The Drives: The older, southern drive is now the service entrance, some felling on its south side accommodates the staff car park. The drive is margined on its south side by regularly spaced elm stumps of a former avenue. The new northern drive is enclosed on both sides by sloping banks with clipped rhododendron hedging. A similar path encloses the descent to summerhouse and tennis court platform to the west of the house. The entire shrubbery area west of the house has a canopy of beech trees, (many were lost in storms of 1988), and some large Douglas fir. Small footpaths form a network throughout the shrubbery with slate or early concrete slabs bridging an extensive system of rills draining the surface water toward the road. An iron gate, with wheelbarrow ramp enters the shrubbery from the rear, older drive. This footpath is marked on the 1888 map, and the entire shrubbery, except for recent planting, is consistent with this date.
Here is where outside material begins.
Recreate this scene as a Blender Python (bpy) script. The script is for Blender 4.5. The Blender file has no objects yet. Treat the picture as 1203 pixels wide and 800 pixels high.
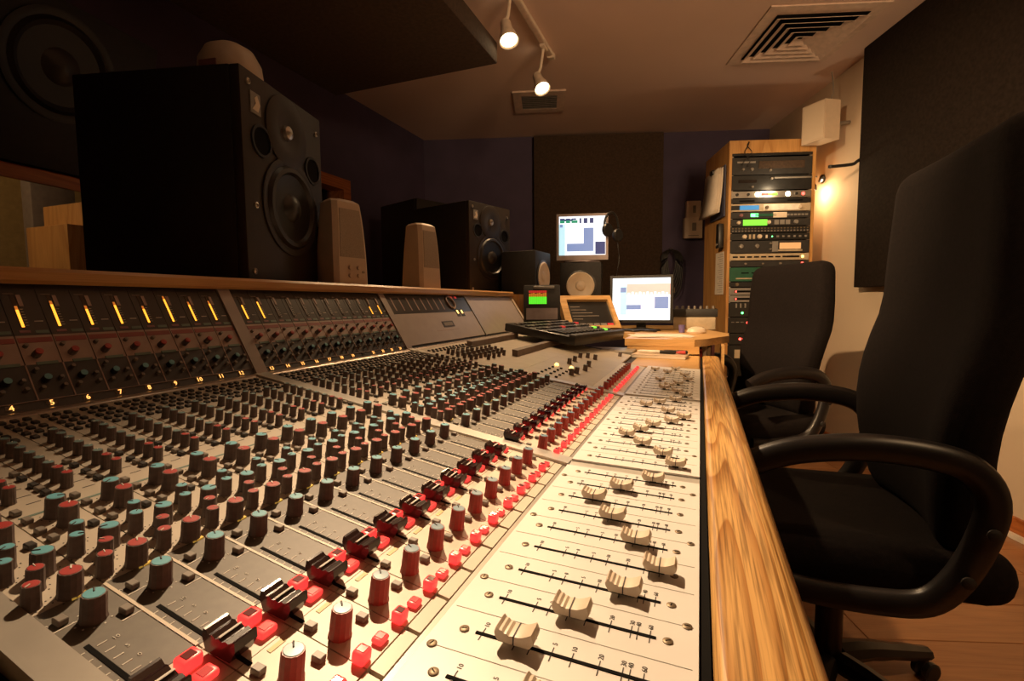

The Outbuildings: The sluice pool, built since the tithe map of 1845 and marked on the 1888 O.S. map remains as a deep and neglected pond. A causeway extension of the old rear drive holds back the margin. Brickwork bears the imprint of the Park Brick and Tile Company, Newton. It serves an underground leet to the mill, where the water wheel pit is visible at the north corner of the rectangular range of outbuildings.

The Ha-Ha: The former ha-ha terminated at the end of a curve in front of the bay window of the house. Since the fire it has been extended past the kitchen garden to form a lawned causeway walled at both sides. The entire ha-ha, old and new, is capped with curved blue engineering brick.

The Kitchen Garden: This was apparently remodelled subsequent to 1904 map to replace the 20 x 40 rectangle with a more informal enclosure which retained the original gravelled axial path but extended the ornamental garden south westward up the slope beside the house.